ERROR-CORRECTION COEFFICIENT

When I met with fellow researchers at conferences (in Malaysia), I always receive a question: must the error-correction coefficient be negative?  Recently, some have asked me: Can the error-correction coefficient be less than -1 (e.g. -1.47 or -1.82)?

I will try to answer the first one here.

Let say we have the following long-run equation that links Y to X, where both are non-stationary (and both are expressed in natural logarithm):



                                                   Yt = a + bXt + et                                             (1)
  

where a + bXtis the expected value of Yt.  Since, with the presence of cointegration, a + bXt is also considered as the LONG RUN value of Yt.   The positive etthus indicates that the actual (realized) value of Y has deviated away from et; that is, it is above its long run value.  Meanwhile, The negative etindicates that the actual Y has falled below its long run value.  The presence of cointegration or long run relation suggests that any deviation of Y from the long run value will be corrected (otherwise, why should there be a long run after all).  In other words, in the long run, Yt = a + bXt.  Accordingly, as Granger states, the presence of cointegration implies and is implied by an error-correction mechanism, upon which the dynamics of Y can be modelled using an error-correction modelling (ECM) as (assuming that X is at least weakly exogenous):



                                      ∆Yt = α + λet-1 + f(lagged  ∆Y, lagged ∆X) + vt                    (2)

Now, if e at time t-1 is positive (that is, Y is above its long run value), how should Y at time t corrects itself?  It is obvious that Y should adjust downward.  The same argument when e at time t-1 is negative (or Y below its long run value).  With positive e, Y adjusts downward the next period.  With negative e, Y adjusts upward the next period. So, it is clear that the relation between Y and the deviation from the long run is negative.  So, the coefficient of the error-correction term (λ) must be negative for the long run equation Yt = a + bXt be restored.  Hope it is clear.

When X is also viewed to be potentially endogenous (as in VAR/VECM analysis), then we can also write the dynamics of X as:


                                      ∆Xt = α + θet-1 + f(lagged  ∆Y, lagged ∆X) + wt                 (3)


The presence of cointegration requires that at least one of the two error-correction coefficients, that is in (2) and (3), must be significant.  Of course, both can be significant.  This will indicate whether Y, X or both bear the burden in making adjustment such that Yt = a + bXt.

Try to ponder this: given the long-run equation in (1), where the error-correction term is extracted, and insignificant lambda in (2), what should be the sign of theta?  For sure, theta in (3) must be significant for the long run to be re-established, but what is its expected sign?  Try to use the same argument on the restoration of the long run equation as above, you will get the answer.  For sure, it needs not be negative.  It can be positive....

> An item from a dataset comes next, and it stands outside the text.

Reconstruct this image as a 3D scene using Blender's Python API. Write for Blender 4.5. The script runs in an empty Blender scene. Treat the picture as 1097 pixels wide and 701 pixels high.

I will try to answer the second question later.  Here just some hints.  Think of the stationary process.  Think of convergence to the long run.  Does it needs to converge to the long run mean (or long run equation) from one direction?  Can it be in cyclic or oscillating pattern?  If it can be, what should be the magnitude of the error-correction term?  Does it need to be constrained to less than 0 but more or equal to -1.  More specifically, given the following AR(1) process:





                                                                           Yt = α + θYt-1 + vt                                     (4)


what does stationarity mean, as pertaining to theta or the autoregressive coefficient?